Her: [sighs] "What a big hassle this sunflower oil recall is for us at work!"Me: "But the minister dude said it was okay now, right?" Her: "The government is making us throw away our full tank of 6,000 liters of sunflower oil. Six thousand liters!" Me: "So the oil is dangerous?" Her: "Yes, but when we ask if we should recall all the cans we've already packaged and shipped, they say, 'Nah, no need.' It's such hypocrisy!" Me: "Ahhh, the old Fight Club recall equation..."

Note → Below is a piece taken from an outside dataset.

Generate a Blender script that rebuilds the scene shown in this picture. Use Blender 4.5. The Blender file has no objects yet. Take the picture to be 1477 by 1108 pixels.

One of better bits of dialog from Fight Club:

Narrator: "A new car built by my company leaves somewhere traveling at 60 mph. The rear differential locks up. The car crashes and burns with everyone trapped inside. Now, should we initiate a recall? Take the number of vehicles in the field, A, multiply by the probable rate of failure, B, multiply by the average out-of-court settlement, C. A times B times C equals X. If X is less than the cost of a recall, we don't do one." Business woman on plane: "Are there a lot of these kinds of accidents?" Narrator: "You wouldn't believe." Business woman on plane: "Which car company do you work for?" Narrator: "A major one."

So that's the answer to what company my wife works for. As far as you're concerned, "A major one."

If you live in Europe, I'd spread the mayo extra thin for the next couple months.